┌─ Dataset section

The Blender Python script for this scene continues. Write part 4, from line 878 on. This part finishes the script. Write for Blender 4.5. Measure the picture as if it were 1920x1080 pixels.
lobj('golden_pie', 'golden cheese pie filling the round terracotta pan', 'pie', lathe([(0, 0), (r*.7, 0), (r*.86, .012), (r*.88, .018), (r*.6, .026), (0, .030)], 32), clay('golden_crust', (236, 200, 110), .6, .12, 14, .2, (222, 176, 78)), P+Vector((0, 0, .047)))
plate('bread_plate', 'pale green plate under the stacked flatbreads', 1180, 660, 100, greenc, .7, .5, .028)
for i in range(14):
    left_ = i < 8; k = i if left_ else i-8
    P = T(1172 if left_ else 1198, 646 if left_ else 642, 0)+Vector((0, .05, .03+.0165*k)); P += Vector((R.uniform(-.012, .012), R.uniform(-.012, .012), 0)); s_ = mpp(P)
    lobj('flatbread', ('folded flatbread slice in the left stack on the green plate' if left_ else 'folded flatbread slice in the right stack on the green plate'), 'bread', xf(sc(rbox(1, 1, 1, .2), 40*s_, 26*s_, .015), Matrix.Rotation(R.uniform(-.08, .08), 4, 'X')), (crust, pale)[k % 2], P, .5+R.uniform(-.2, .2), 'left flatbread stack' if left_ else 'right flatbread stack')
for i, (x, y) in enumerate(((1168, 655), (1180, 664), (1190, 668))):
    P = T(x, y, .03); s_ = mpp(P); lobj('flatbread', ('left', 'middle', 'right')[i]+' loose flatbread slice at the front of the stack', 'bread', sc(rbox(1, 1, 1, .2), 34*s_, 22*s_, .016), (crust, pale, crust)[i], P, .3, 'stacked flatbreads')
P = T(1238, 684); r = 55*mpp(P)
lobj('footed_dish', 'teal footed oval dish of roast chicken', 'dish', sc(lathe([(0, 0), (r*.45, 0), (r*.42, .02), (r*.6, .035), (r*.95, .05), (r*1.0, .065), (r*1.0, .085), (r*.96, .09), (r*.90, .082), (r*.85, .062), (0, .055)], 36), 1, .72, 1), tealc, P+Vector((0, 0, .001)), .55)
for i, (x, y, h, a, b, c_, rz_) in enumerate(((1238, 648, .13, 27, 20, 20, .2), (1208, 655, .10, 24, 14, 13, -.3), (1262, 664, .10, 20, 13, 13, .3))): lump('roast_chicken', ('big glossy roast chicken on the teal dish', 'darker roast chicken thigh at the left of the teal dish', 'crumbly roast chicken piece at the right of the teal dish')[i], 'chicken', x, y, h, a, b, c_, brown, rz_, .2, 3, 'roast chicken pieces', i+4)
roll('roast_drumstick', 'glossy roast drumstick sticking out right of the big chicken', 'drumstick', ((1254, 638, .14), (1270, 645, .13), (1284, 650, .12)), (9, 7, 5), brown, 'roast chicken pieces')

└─

* **What the task asks**
Retype the whole listing, matching it exactly.

* **Expected answer**
The Blender Python script for this scene continues. Write part 4, from line 878 on. This part finishes the script. Write for Blender 4.5. Measure the picture as if it were 1920x1080 pixels.
lobj('golden_pie', 'golden cheese pie filling the round terracotta pan', 'pie', lathe([(0, 0), (r*.7, 0), (r*.86, .012), (r*.88, .018), (r*.6, .026), (0, .030)], 32), clay('golden_crust', (236, 200, 110), .6, .12, 14, .2, (222, 176, 78)), P+Vector((0, 0, .047)))
plate('bread_plate', 'pale green plate under the stacked flatbreads', 1180, 660, 100, greenc, .7, .5, .028)
for i in range(14):
    left_ = i < 8; k = i if left_ else i-8
    P = T(1172 if left_ else 1198, 646 if left_ else 642, 0)+Vector((0, .05, .03+.0165*k)); P += Vector((R.uniform(-.012, .012), R.uniform(-.012, .012), 0)); s_ = mpp(P)
    lobj('flatbread', ('folded flatbread slice in the left stack on the green plate' if left_ else 'folded flatbread slice in the right stack on the green plate'), 'bread', xf(sc(rbox(1, 1, 1, .2), 40*s_, 26*s_, .015), Matrix.Rotation(R.uniform(-.08, .08), 4, 'X')), (crust, pale)[k % 2], P, .5+R.uniform(-.2, .2), 'left flatbread stack' if left_ else 'right flatbread stack')
for i, (x, y) in enumerate(((1168, 655), (1180, 664), (1190, 668))):
    P = T(x, y, .03); s_ = mpp(P); lobj('flatbread', ('left', 'middle', 'right')[i]+' loose flatbread slice at the front of the stack', 'bread', sc(rbox(1, 1, 1, .2), 34*s_, 22*s_, .016), (crust, pale, crust)[i], P, .3, 'stacked flatbreads')
P = T(1238, 684); r = 55*mpp(P)
lobj('footed_dish', 'teal footed oval dish of roast chicken', 'dish', sc(lathe([(0, 0), (r*.45, 0), (r*.42, .02), (r*.6, .035), (r*.95, .05), (r*1.0, .065), (r*1.0, .085), (r*.96, .09), (r*.90, .082), (r*.85, .062), (0, .055)], 36), 1, .72, 1), tealc, P+Vector((0, 0, .001)), .55)
for i, (x, y, h, a, b, c_, rz_) in enumerate(((1238, 648, .13, 27, 20, 20, .2), (1208, 655, .10, 24, 14, 13, -.3), (1262, 664, .10, 20, 13, 13, .3))): lump('roast_chicken', ('big glossy roast chicken on the teal dish', 'darker roast chicken thigh at the left of the teal dish', 'crumbly roast chicken piece at the right of the teal dish')[i], 'chicken', x, y, h, a, b, c_, brown, rz_, .2, 3, 'roast chicken pieces', i+4)
roll('roast_drumstick', 'glossy roast drumstick sticking out right of the big chicken', 'drumstick', ((1254, 638, .14), (1270, 645, .13), (1284, 650, .12)), (9, 7, 5), brown, 'roast chicken pieces')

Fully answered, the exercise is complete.